:: Your instructions ::
Give back the full material, exactly as it reads.

—————

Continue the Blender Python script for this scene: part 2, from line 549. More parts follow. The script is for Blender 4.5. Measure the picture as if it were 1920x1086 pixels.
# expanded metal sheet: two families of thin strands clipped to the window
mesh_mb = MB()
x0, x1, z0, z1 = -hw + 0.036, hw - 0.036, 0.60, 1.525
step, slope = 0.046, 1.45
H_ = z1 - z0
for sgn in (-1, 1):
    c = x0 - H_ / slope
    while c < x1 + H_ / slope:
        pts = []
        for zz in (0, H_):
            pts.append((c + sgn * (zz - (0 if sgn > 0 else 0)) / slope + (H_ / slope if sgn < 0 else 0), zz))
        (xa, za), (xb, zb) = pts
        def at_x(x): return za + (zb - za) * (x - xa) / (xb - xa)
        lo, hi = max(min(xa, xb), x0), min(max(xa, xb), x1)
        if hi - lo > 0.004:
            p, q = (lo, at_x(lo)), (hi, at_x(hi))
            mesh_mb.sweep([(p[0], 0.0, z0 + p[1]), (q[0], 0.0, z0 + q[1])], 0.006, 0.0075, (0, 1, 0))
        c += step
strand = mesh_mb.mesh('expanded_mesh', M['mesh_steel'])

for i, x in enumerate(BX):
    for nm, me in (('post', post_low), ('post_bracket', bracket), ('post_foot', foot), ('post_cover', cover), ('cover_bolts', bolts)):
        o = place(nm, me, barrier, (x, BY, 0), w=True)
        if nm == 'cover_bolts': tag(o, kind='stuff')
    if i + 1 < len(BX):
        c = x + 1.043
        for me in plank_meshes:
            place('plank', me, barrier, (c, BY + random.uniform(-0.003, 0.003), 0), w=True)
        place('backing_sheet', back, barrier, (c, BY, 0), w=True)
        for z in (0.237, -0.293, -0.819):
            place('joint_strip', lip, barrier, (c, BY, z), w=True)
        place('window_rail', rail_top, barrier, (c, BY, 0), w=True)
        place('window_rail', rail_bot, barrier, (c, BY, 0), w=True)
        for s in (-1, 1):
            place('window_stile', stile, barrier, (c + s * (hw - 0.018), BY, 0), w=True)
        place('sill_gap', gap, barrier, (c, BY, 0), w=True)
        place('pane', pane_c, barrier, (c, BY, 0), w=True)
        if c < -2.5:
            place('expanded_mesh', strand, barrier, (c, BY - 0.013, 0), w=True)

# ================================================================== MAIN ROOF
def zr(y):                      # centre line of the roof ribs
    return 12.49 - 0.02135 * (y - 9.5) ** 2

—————

:: Reply to the task ::
Continue the Blender Python script for this scene: part 2, from line 549. More parts follow. The script is for Blender 4.5. Measure the picture as if it were 1920x1086 pixels.
# expanded metal sheet: two families of thin strands clipped to the window
mesh_mb = MB()
x0, x1, z0, z1 = -hw + 0.036, hw - 0.036, 0.60, 1.525
step, slope = 0.046, 1.45
H_ = z1 - z0
for sgn in (-1, 1):
    c = x0 - H_ / slope
    while c < x1 + H_ / slope:
        pts = []
        for zz in (0, H_):
            pts.append((c + sgn * (zz - (0 if sgn > 0 else 0)) / slope + (H_ / slope if sgn < 0 else 0), zz))
        (xa, za), (xb, zb) = pts
        def at_x(x): return za + (zb - za) * (x - xa) / (xb - xa)
        lo, hi = max(min(xa, xb), x0), min(max(xa, xb), x1)
        if hi - lo > 0.004:
            p, q = (lo, at_x(lo)), (hi, at_x(hi))
            mesh_mb.sweep([(p[0], 0.0, z0 + p[1]), (q[0], 0.0, z0 + q[1])], 0.006, 0.0075, (0, 1, 0))
        c += step
strand = mesh_mb.mesh('expanded_mesh', M['mesh_steel'])

for i, x in enumerate(BX):
    for nm, me in (('post', post_low), ('post_bracket', bracket), ('post_foot', foot), ('post_cover', cover), ('cover_bolts', bolts)):
        o = place(nm, me, barrier, (x, BY, 0), w=True)
        if nm == 'cover_bolts': tag(o, kind='stuff')
    if i + 1 < len(BX):
        c = x + 1.043
        for me in plank_meshes:
            place('plank', me, barrier, (c, BY + random.uniform(-0.003, 0.003), 0), w=True)
        place('backing_sheet', back, barrier, (c, BY, 0), w=True)
        for z in (0.237, -0.293, -0.819):
            place('joint_strip', lip, barrier, (c, BY, z), w=True)
        place('window_rail', rail_top, barrier, (c, BY, 0), w=True)
        place('window_rail', rail_bot, barrier, (c, BY, 0), w=True)
        for s in (-1, 1):
            place('window_stile', stile, barrier, (c + s * (hw - 0.018), BY, 0), w=True)
        place('sill_gap', gap, barrier, (c, BY, 0), w=True)
        place('pane', pane_c, barrier, (c, BY, 0), w=True)
        if c < -2.5:
            place('expanded_mesh', strand, barrier, (c, BY - 0.013, 0), w=True)

# ================================================================== MAIN ROOF
def zr(y):                      # centre line of the roof ribs
    return 12.49 - 0.02135 * (y - 9.5) ** 2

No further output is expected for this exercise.